The results Riverside rowers produced in the 1985 Head of the Charles Regatta confirmed the club’s transformation from a moribund neighborhood sculling club into an ambitious, growing organization dedicated to high quality rowing, both sculling and sweeps, at all levels of the sport.

Having decided not to replace Northeastern University, which rented two-thirds of the boathouse, when the college moved into its own building, in 1983 President Jim Hanley, Will Melcher, Ted Van Dusen and likeminded members embarked on an ambitious program to attract enough rowers to Riverside to make it self-sustaining.

Jim Hanley (stroke) Will Melcher (bow)

Jim Hanley (stroke) Will Melcher (bow)

Although it was not entirely recognized at the time, their decision coincided with a rising level of participation in the sport across the country.  The founding of Community Rowing Inc. in 1985 was a local manifestation. Within this context, the decision that perhaps contributed most to Riverside’s turnaround was to employ a coach.  In an era in which coaching at Boston rowing clubs was volunteer, it would make Riverside the only one on the Charles River to offer professional training.  In the face of old-guard resistance, Hanley hired Doug Clark, a former Canadian national team coach then residing in Boston, who embarked on an ambitious program to make the club a racing powerhouse and the home base of U.S. internationals.  Announcing his expectation that Riverside rowers would be the most technically accomplished on the river, club or college, Clark focused his rowers on the two-thirds of the stroke when their oars are out of the water.  In his words, “Moving the boat involves more than power.  It requires deep awareness on how the hull is moving in the water.”

Doug Clark

Doug Clark

Fortuitously, Clark’s ambitions coincided with renewed efforts by United States Rowing and the United States Olympic Committee to raise the level of the country’s international competitors.  The organizations funded two training centers. One was in Seattle.  The other was the former Boston Rowing Club located in Weld Boathouse, which, with both formal and informal support from Harvard University, became the Boston Rowing Center.  Rowers hoping to make the national team were drawn here. Clark’s coaching attracted a number of them to Riverside, including future national team rower Molly (Hoyle) Haskell, who in 1985 was the fourth person to enroll in his summer program.  Having come to Boston to compete for a national team boat but increasingly discouraged at BRC, she received encouragement from Clark, Hanley, Van Dusen and other members and, in her words, “found a home at Riverside.”

Morning Practice Through Weeks Bridge.  From left to right: John Marden (1985 Nationals Medalist), Vaclav Stejskal (former Czech National Team), Susan Gwen-Timothy (later on Canadian National team) and Maria Lane in the double, and Ted van Dusen.

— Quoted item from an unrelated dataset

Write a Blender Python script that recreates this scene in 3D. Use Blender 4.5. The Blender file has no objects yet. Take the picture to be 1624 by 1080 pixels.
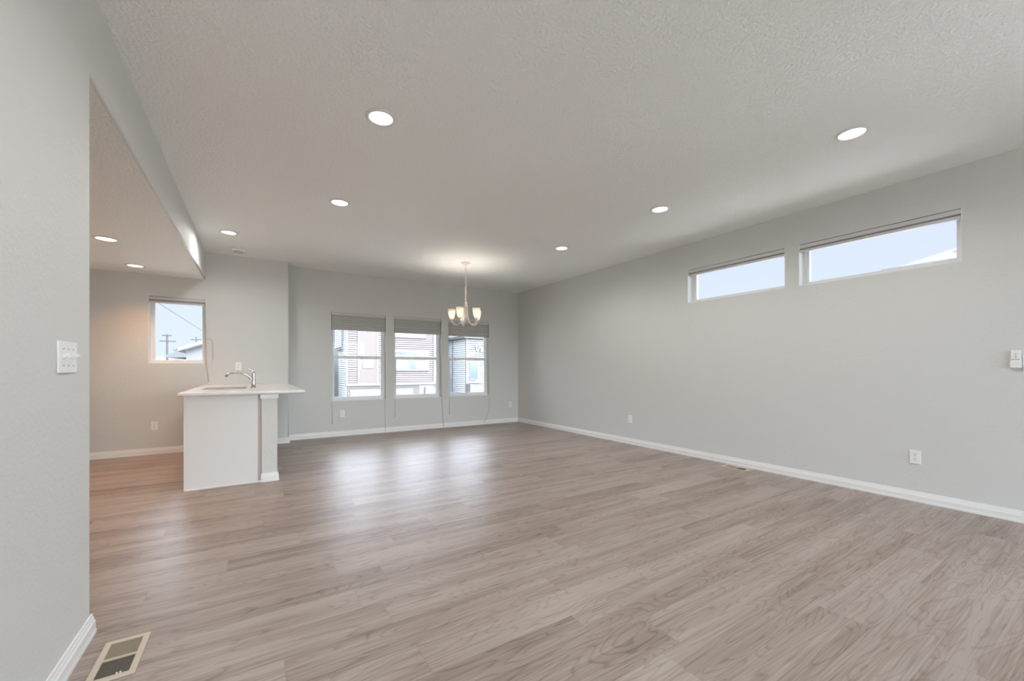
import bpy, bmesh, math, random
from mathutils import Vector, Matrix
PI = math.pi
S = bpy.context.scene
COL = S.collection
random.seed(4)

# ------------------------------------------------------------------ camera
CAM_H = 1.1241
cd = bpy.data.cameras.new('camera')
cam = bpy.data.objects.new('camera', cd); COL.objects.link(cam)
cam.location = (0, 0, CAM_H)
cam.rotation_euler = (PI/2, 0, -0.563)
cd.sensor_fit = 'HORIZONTAL'; cd.sensor_width = 36.0
cd.lens = 643.62/1624*36
cd.shift_y = 45.0/1624
cd.clip_start = 0.02; cd.clip_end = 500
S.camera = cam

# ------------------------------------------------------------------ world, sun, exposure
w = bpy.data.worlds.new('world'); S.world = w; w.use_nodes = True
nt = w.node_tree; nt.nodes.clear()
def WN(t, **k):
    x = nt.nodes.new(t)
    for a_, b_ in k.items(): setattr(x, a_, b_)
    return x
def wramp(src, lo, hi, o0, o1):
    x = WN('ShaderNodeMapRange', interpolation_type='SMOOTHSTEP')
    nt.links.new(src, x.inputs[0])
    for i_, v_ in enumerate((lo, hi, o0, o1)): x.inputs[i_+1].default_value = v_
    return x.outputs[0]
def wmath(op, a_, b_):
    x = WN('ShaderNodeMath', operation=op)
    for i_, v_ in enumerate((a_, b_)):
        if isinstance(v_, (int, float)): x.inputs[i_].default_value = v_
        else: nt.links.new(v_, x.inputs[i_])
    return x.outputs[0]
tc = WN('ShaderNodeTexCoord'); sp = WN('ShaderNodeSeparateXYZ'); nt.links.new(tc.outputs['Generated'], sp.inputs[0])
rp = WN('ShaderNodeValToRGB'); bg = WN('ShaderNodeBackground'); wo = WN('ShaderNodeOutputWorld')
nt.links.new(sp.outputs['Z'], rp.inputs[0])
e = rp.color_ramp.elements
e[0].position = 0.0; e[0].color = (0.80, 0.90, 0.97, 1)
e[1].position = 0.6; e[1].color = (0.80, 0.88, 1.0, 1)
m_ = e.new(0.22); m_.color = (0.73, 0.81, 0.98, 1)
# sky brightened over street and yard, added for floor reflections and room fill
SKY_BASE, SKY_BANK, SKY_YARD, SKY_HIGH = 1.12, 10.5, 15.5, 2.9
fade = wramp(sp.outputs['Z'], 0.5, 0.8, 1.0, 0.0)
street = wmath('MULTIPLY', wmath('MULTIPLY', wramp(sp.outputs['Z'], 0.15, 0.36, 0.0, 1.0), wramp(sp.outputs['Z'], 0.40, 0.50, 1.0, 0.0)), wramp(sp.outputs['Y'], 0.58, 0.85, 0.0, SKY_BANK))
yard = wmath('MULTIPLY', wramp(sp.outputs['Z'], -0.02, 0.04, 0.0, 1.0), wramp(sp.outputs['Y'], -0.8, -0.4, SKY_YARD, 0.0))
bank = wmath('MULTIPLY', wmath('ADD', street, yard), fade)
high = wramp(sp.outputs['Z'], 0.28, 0.5, 0.0, SKY_HIGH)
nt.links.new(wmath('ADD', wmath('ADD', bank, high), SKY_BASE), bg.inputs[1])
nt.links.new(rp.outputs[0], bg.inputs[0]); nt.links.new(bg.outputs[0], wo.inputs[0])

sd = bpy.data.lights.new('sun', 'SUN'); sd.energy = 10.0; sd.angle = 0.012; sd.color = (1.0, 0.95, 0.88)
sun = bpy.data.objects.new('sun', sd); COL.objects.link(sun)
sun.rotation_euler = Vector((-0.36, 0.33, -1.0)).to_track_quat('-Z', 'Y').to_euler()
sun.location = (6, -6, 14)

S.view_settings.view_transform = 'Standard'; S.view_settings.look = 'None'
S.view_settings.gamma = 1.0; S.view_settings.use_curve_mapping = False
S.view_settings.exposure = -0.08
cy = S.cycles
cy.max_bounces = 10; cy.diffuse_bounces = 7; cy.glossy_bounces = 4; cy.transmission_bounces = 6
cy.transparent_max_bounces = 16; cy.sample_clamp_indirect = 6.0; cy.blur_glossy = 0.6
cy.use_denoising = True
cy.caustics_reflective = False; cy.caustics_refractive = False

MAIN_LAMP = 50.0      # watts of each recessed light, main room
KITCHEN_LAMP = 52.0

# ------------------------------------------------------------------ materials
MATS = {}
def srgb(r, g, b):
    f = lambda c: (c/255/12.92) if c <= 10 else ((c/255+0.055)/1.055)**2.4
    return (f(r), f(g), f(b), 1)
def mat(name, col, rough=0.5, metal=0.0, spec=0.5, emit=None, estr=0.0, bump=None, trans=0.0):
    m = bpy.data.materials.new(name); m.use_nodes = True
    n = m.node_tree; p = n.nodes['Principled BSDF']
    p.inputs['Base Color'].default_value = col; p.inputs['Roughness'].default_value = rough
    p.inputs['Metallic'].default_value = metal; p.inputs['Specular IOR Level'].default_value = spec
    if emit: p.inputs['Emission Color'].default_value = emit; p.inputs['Emission Strength'].default_value = estr
    # faint procedural variation so that nothing is perfectly flat
    geo = n.nodes.new('ShaderNodeNewGeometry')
    nz = n.nodes.new('ShaderNodeTexNoise'); nz.inputs['Scale'].default_value = (bump[0] if bump else 8.0)
    nz.inputs['Detail'].default_value = (bump[2] if bump and len(bump) > 2 else 2.0)
    n.links.new(geo.outputs['Position'], nz.inputs['Vector'])
    if bump:
        cr = n.nodes.new('ShaderNodeValToRGB'); cr.color_ramp.elements[0].position = 0.38; cr.color_ramp.elements[1].position = 0.66
        n.links.new(nz.outputs[0], cr.inputs[0])
        b = n.nodes.new('ShaderNodeBump'); b.inputs['Strength'].default_value = bump[1]; b.inputs['Distance'].default_value = 0.003
        n.links.new(cr.outputs[0], b.inputs['Height']); n.links.new(b.outputs[0], p.inputs['Normal'])
    else:
        mp = n.nodes.new('ShaderNodeMapRange'); mp.inputs[3].default_value = max(0.0, rough-0.03); mp.inputs[4].default_value = min(1, rough+0.03)
        n.links.new(nz.outputs[0], mp.inputs[0]); n.links.new(mp.outputs[0], p.inputs['Roughness'])
    MATS[name] = m
    return m
M_WALL = mat('wall_paint', (0.675, 0.680, 0.662, 1), 0.6, spec=0.4, bump=(62, 0.22, 3))
M_CEIL = mat('ceiling_paint', (0.925, 0.945, 0.935, 1), 0.62, spec=0.45, bump=(55, 0.75, 4))
M_TRIM = mat('white_trim', (0.84, 0.84, 0.83, 1), 0.35)
M_VINYL = mat('white_vinyl', (0.84, 0.85, 0.86, 1), 0.4)
M_CAB = mat('white_cabinet', (0.77, 0.76, 0.74, 1), 0.4)
M_FILL = mat('tan_filler', (0.52, 0.46, 0.40, 1), 0.5)
M_COUNTER = mat('white_quartz', (0.82, 0.81, 0.80, 1), 0.16)
M_SINK = mat('sink_steel', (0.42, 0.40, 0.38, 1), 0.3, metal=0.9)
M_CHROME = mat('chrome', (0.83, 0.83, 0.84, 1), 0.08, metal=1.0)
M_PLATE = mat('white_plastic', (0.88, 0.88, 0.87, 1), 0.3)
M_DARK = mat('dark_slot', (0.02, 0.02, 0.02, 1), 0.6)
M_GREY = mat('grey_plastic', (0.28, 0.28, 0.28, 1), 0.5)
M_REG = mat('beige_metal', srgb(206, 192, 174), 0.4)
M_REGD = mat('tan_louver', srgb(176, 158, 132), 0.5)
M_BLIND = mat('grey_shade_fabric', (0.47, 0.47, 0.46, 1), 0.9)
M_RAIL = mat('blind_rail', (0.62, 0.62, 0.63, 1), 0.45)
M_CORD = mat('blind_cord', (0.42, 0.41, 0.40, 1), 0.8)
M_NICKEL = mat('brushed_white_metal', (0.80, 0.75, 0.70, 1), 0.35, metal=0.0)
M_SHADE = mat('frosted_shade', (0.86, 0.82, 0.74, 1), 0.5, emit=(1.0, 0.86, 0.66, 1), estr=0.15)
M_BULB = mat('lit_bulb', (1, 1, 1, 1), 0.5, emit=(1.0, 0.90, 0.78, 1), estr=130.0)
M_LENS = mat('lit_lens', (1, 1, 1, 1), 0.5, emit=(0.97, 1.0, 0.97, 1), estr=4.0)
M_LENSK = mat('lit_lens_warm', (1, 1, 1, 1), 0.5, emit=(1.0, 0.93, 0.82, 1), estr=4.0)
M_LTRIM = mat('light_trim', (0.80, 0.79, 0.77, 1), 0.35)

def glass_mat():
    m = bpy.data.materials.new('window_glass'); m.use_nodes = True
    n = m.node_tree; n.nodes.clear()
    t = n.nodes.new('ShaderNodeBsdfTransparent'); g = n.nodes.new('ShaderNodeBsdfGlossy'); fr = n.nodes.new('ShaderNodeFresnel')
    mx = n.nodes.new('ShaderNodeMixShader'); o = n.nodes.new('ShaderNodeOutputMaterial')
    t.inputs[0].default_value = (0.985, 0.995, 0.99, 1); g.inputs['Roughness'].default_value = 0.01; fr.inputs[0].default_value = 1.18
    n.links.new(fr.outputs[0], mx.inputs[0]); n.links.new(t.outputs[0], mx.inputs[1]); n.links.new(g.outputs[0], mx.inputs[2])
    n.links.new(mx.outputs[0], o.inputs[0])
    return m
M_GLASS = glass_mat()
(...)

Morning Practice Through Weeks Bridge.
From left to right: John Marden (1985 Nationals Medalist), Vaclav Stejskal (former Czech National Team), Susan Gwen-Timothy (later on Canadian National team) and Maria Lane in the double, and Ted van Dusen.

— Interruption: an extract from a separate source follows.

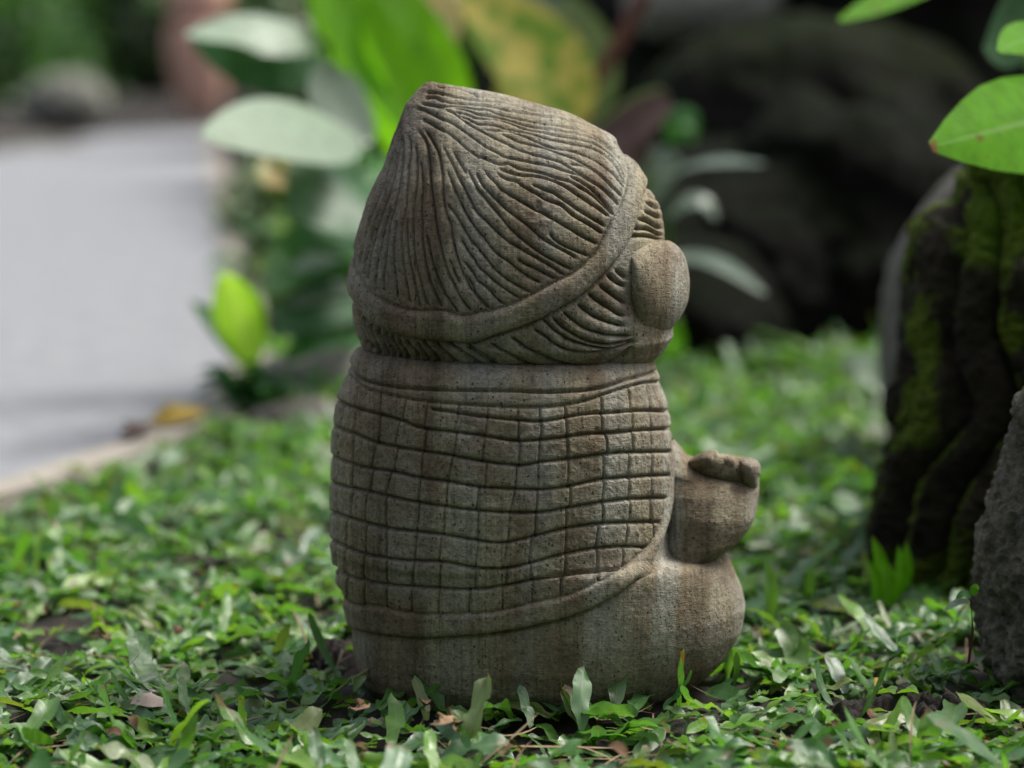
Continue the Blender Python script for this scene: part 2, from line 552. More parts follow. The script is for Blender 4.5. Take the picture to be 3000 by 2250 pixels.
def poly_mask(poly):
    gx = np.arange(RW)[None, :] + X0
    gy = np.arange(RH)[:, None] + Y0
    inside = np.zeros((RH, RW), bool)
    p = list(poly)
    for i in range(len(p)):
        x1, y1 = p[i]; x2, y2 = p[(i + 1) % len(p)]
        if y1 == y2:
            continue
        cond = (gy >= min(y1, y2)) & (gy < max(y1, y2))
        xi = x1 + (gy - y1) * (x2 - x1) / (y2 - y1)
        inside ^= cond & (gx < xi)
    return inside

def samp(A, sx, sy):
    x = np.clip(sx - X0, 0, RW - 1.01); y = np.clip(sy - Y0, 0, RH - 1.01)
    i, j = x.astype(int), y.astype(int)
    fx, fy = x - i, y - j
    return (A[j, i] * (1 - fx) * (1 - fy) + A[j, i + 1] * fx * (1 - fy) + A[j + 1, i] * (1 - fx) * fy + A[j + 1, i + 1] * fx * fy)

def near(A, sx, sy):
    return A[np.clip(np.round(sy - Y0).astype(int), 0, RH - 1), np.clip(np.round(sx - X0).astype(int), 0, RW - 1)]

def fA(p): return [(1000 + x / 3.687, 230 + y / 3.687) for x, y in p]
def fB(p): return [(1400 + x / 3.687, 230 + y / 3.687) for x, y in p]
def fC(p): return [(1000 + x / 3.687, 630 + y / 3.687) for x, y in p]
def fD(p): return [(1400 + x / 3.687, 530 + y / 3.687) for x, y in p]
def fE(p): return [(1600 + x / 3.687, 700 + y / 3.687) for x, y in p]
def fZ1(p): return [(950 + x / 1.8035, 200 + y / 1.8035) for x, y in p]
def fZ2(p): return [(950 + x / 1.508, 1000 + y / 1.508) for x, y in p]
def fZ3(p): return [(1880 + x / 4.1475, 1260 + y / 4.1475) for x, y in p]

HAT = [
 fA([(640,450),(540,700),(440,960),(330,1260),(240,1500),(200,1700),(165,1900)]),
 fA([(650,480),(590,720),(520,900),(440,1150),(350,1400),(270,1620),(215,1850),(180,2050)]),
 fA([(650,560),(620,750),(570,1000),(510,1250),(440,1450),(370,1660),(310,1900),(270,2200)]),
 fA([(600,760),(540,980),(470,1200),(400,1430),(320,1700),(260,1930),(225,2150)]),
 fA([(650,580),(655,750),(650,900),(620,1150),(580,1350),(520,1560),(505,1700),(480,1900),(450,2150),(455,2330)]),
 fA([(540,1350),(480,1560),(430,1760),(385,1980),(360,2200),(365,2320)]),
 fA([(710,600),(740,700),(725,900),(700,1200),(690,1400),(650,1600),(645,1775)]) + fC([(660,500),(700,750),(740,980)]),
 fA([(600,1500),(570,1700),(560,1900),(570,2100),(610,2400)]),
 fA([(790,680),(810,830),(815,1000),(790,1250),(770,1475)]) + fC([(775,300),(810,560),(860,750),(900,900),(950,1010)]),
 fA([(700,1475),(705,1625)]) + fC([(712,350),(730,480),(780,700),(820,880),(850,1020)]),
 fA([(850,860),(865,1000),(875,1150),(860,1400),(868,1600)]) + fC([(870,250),(900,480),(950,700),(1010,850),(1090,1020)]),
 fC([(910,180),(935,300),(980,500),(1040,680),(1100,820),(1170,930),(1280,1080)]),
 fA([(800,540),(870,610),(920,700),(945,860),(955,1000),(965,1150),(985,1300),(1005,1450)]) + fC([(1020,100),(1060,300),(1110,500),(1160,640),(1220,760),(1290,900),(1420,1060)]),
 fC([(1160,450),(1200,560),(1240,660),(1290,760)]),
 fA([(880,540),(940,600),(985,680),(1030,760),(1065,870),(1085,1000),(1090,1150),(1100,1290),(1130,1450)]) + fC([(1180,100),(1200,250),(1250,450),(1300,600),(1350,700),(1400,800),(1480,880),(1560,970),(1620,1040)]),
 fA([(1095,710),(1140,820),(1200,920),(1260,1050),(1300,1130),(1360,1250),(1440,1400)]) + fD([(0,340),(100,440),(230,570),(330,650),(430,710),(600,810),(720,880),(850,960),(950,1030)]),
 fA([(1190,760),(1260,880),(1310,960),(1360,1040)]),
 fA([(1130,980),(1180,1080),(1220,1200),(1290,1340),(1360,1475),(1440,1600)]) + fD([(0,540),(80,630),(150,720),(230,800),(330,870),(440,960),(560,1040),(700,1110)]),
 fD([(400,830),(520,900),(650,960),(780,1030),(860,1070)]),
 fA([(1120,1330),(1180,1400),(1240,1475),(1320,1615),(1400,1750)]) + fD([(0,720),(100,850),(200,970),(330,1070),(450,1140),(600,1220)]),
 fA([(1270,1705),(1330,1795),(1380,1880),(1440,1955)]) + fD([(0,920),(100,1010),(200,1100),(330,1190),(480,1290)]),
 fA([(1300,1955),(1360,2015),(1440,2125)]) + fD([(0,1080),(120,1170),(200,1270),(320,1360)]),
 fA([(1320,2095),(1400,2205)]) + fD([(0,1260),(80,1340),(150,1410)]),
 fA([(1350,970),(1420,1090)]) + fD([(0,90),(60,160),(150,270),(260,400),(350,510),(470,620),(600,720),(750,820),(900,900),(1050,970)]),
 fA([(1440,990),(1480,1060)]) + fD([(50,40),(110,110),(220,220),(330,320),(450,410),(560,500),(700,620),(850,710),(1000,790),(1080,850)]),
 fA([(1530,980),(1600,1060)]) + fD([(190,20),(250,90),(400,180),(500,240),(620,310),(700,345),(850,430),(1000,520),(1150,610),(1320,690)]),
 fD([(770,520),(800,600),(900,680),(1050,750),(1220,820)]),
 fB([(180,1000),(300,1080),(420,1110),(480,1160)]) + fD([(560,100),(640,140),(740,200),(900,260),(1030,370),(1200,470),(1370,580)]),
 fB([(560,1130),(700,1190),(830,1240),(950,1320),(1080,1410),(1220,1500),(1400,1610)]),
 # right sweep
 fA([(780,330),(860,330),(960,370),(1060,420),(1200,490),(1350,590),(1450,660),(1560,740)]) + fB([(184,790),(300,850),(450,880),(600,910),(800,950),(950,1000),(1080,1030),(1200,1090),(1350,1180),(1450,1270),(1540,1380)]),
 fA([(840,430),(940,470),(1040,530),(1150,590),(1240,660),(1330,740),(1450,830)]) + fB([(60,860),(150,900),(250,930),(330,920),(450,975),(650,1010),(850,1070),(1000,1110),(1100,1170),(1250,1260),(1370,1370),(1470,1480)]),
 fB([(200,960),(330,1010),(470,1045),(600,1050),(750,1080),(880,1130),(1000,1200),(1150,1300),(1300,1400),(1430,1500)]),
 fB([(960,1030),(1100,1100),(1230,1190),(1330,1290),(1420,1400),(1480,1490)]),
 fA([(1090,320),(1200,370),(1300,440),(1400,510)]) + fB([(45,570),(150,630),(300,700),(420,760),(560,810),(700,850),(850,890),(960,940),(1080,1010),(1200,1080),(1330,1170),(1430,1260),(1530,1360)]),
 fB([(220,580),(330,630),(440,680),(600,720),(750,760),(900,820),(1000,850),(1150,920),(1300,1010),(1400,1100),(1500,1210),(1590,1280)]),
 fB([(960,920),(1080,930),(1200,960),(1320,1040),(1420,1130),(1500,1220)]),
 fB([(40,550),(180,560),(350,570),(500,620),(650,690),(800,750),(1000,780),(1150,830),(1300,900),(1450,1010),(1550,1120),(1610,1200)]),
 fA([(1240,400),(1350,430),(1475,490)]) + fB([(150,500),(300,540),(450,570),(600,600),(750,650),(900,680),(1080,720),(1250,760),(1400,850),(1500,950),(1610,1160)]),
 fA([(1200,360),(1350,390),(1475,430)]) + fB([(200,440),(350,480),(500,540),(700,580),(900,620),(1100,660),(1270,710),(1400,790),(1520,910),(1620,1100)]),
 fA([(1180,310),(1350,340),(1475,385)]) + fB([(150,410),(300,440),(500,500),(700,540),(900,560),(1100,600),(1250,640),(1400,740),(1540,880),(1630,1040)]),
 fA([(830,260),(950,280),(1070,300),(1250,300),(1475,330)]) + fB([(120,340),(250,390),(400,430),(600,470),(800,500),(1000,530),(1150,570),(1300,640),(1450,770),(1620,980)]),
 fA([(860,215),(1000,200),(1100,240),(1240,270),(1475,285)]) + fB([(200,310),(350,350),(500,370),(700,400),(900,430),(1080,470),(1230,530),(1350,600),(1500,720),(1600,860)]),
 fA([(880,150),(1050,150),(1200,190),(1475,235)]) + fB([(250,250),(400,280),(550,330),(750,360),(950,390),(1100,440),(1250,520),(1400,620),(1560,770)]),
 fA([(1000,75),(1200,90),(1400,150)]) + fB([(0,190),(200,200),(350,240),(600,270),(800,320),(950,360),(1100,425),(1250,500)]),
]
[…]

On the strength of Clark’s coaching and the arrival of rowers like Molly, 1985 proved to be Riversides’ breakthrough year.  It medaled at the Bay State Games, its own Riverside Sprints and Cromwell Cup, and regional races from New England to Philadelphia, and finished third in the National Championships team points trophy behind Vesper and NYAC, with wins in the senior lightweight double (Ted Marks and Rick Gales), senior heavyweight double (John Marden and Bill Randall), intermediate lightweight single (Ted Marks), and placed a club member in the winning mixed double.  Clark took a large contingent to the Canadian Henley Regatta, where Riversidewon nine women’s events, including six junior sculling titles.   Each women sculler placed in the top three in her event.  Among them, Carey Beth (C. B.) Sands, a future United States Rowing Hall of Fame member, won the junior and senior lightweight women’s single; she and Ruth Kennedy won in the junior and senior lightweight double and quad; while Izzie Gordon, Deb Fine, Maria Lane, and Mary Anczarski placed second in the quad.  On the men’s side, Dan Chernoff and Jeff Parks won not only the junior but the senior lightweight double event.  With these results, the club began its history of continuous success in Canada.

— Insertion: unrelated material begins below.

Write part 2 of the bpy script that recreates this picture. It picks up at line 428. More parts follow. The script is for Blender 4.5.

Let her run: Maria Lane, Susan Gwen-Timothy, Will Melcher and Ned Cooke

Let her run: Maria Lane, Susan Gwen-Timothy, Will Melcher and Ned Cooke

Riverside’s re-emergence as a rowing force culminated in the Head of the Charles that fall.  Although regatta records do not identify the 1985 points winner, Clark clearly remembers Harvard coach Harry Parker pulling alongside the dock to congratulate him and the club on winning the trophy, the first club ever to do so.   Riverside rowers having internalized the mindset espoused by Clark that they would dominate the river, they confirmed the club’s ascendancy in 1986.  Led by Sands’ first place in the lightweight women’s single, it finished second in the points trophy behind Harvard and ahead of Yale.  Four Riverside rowers placed in top three, including Maria Lane’s third in the women’s club single event.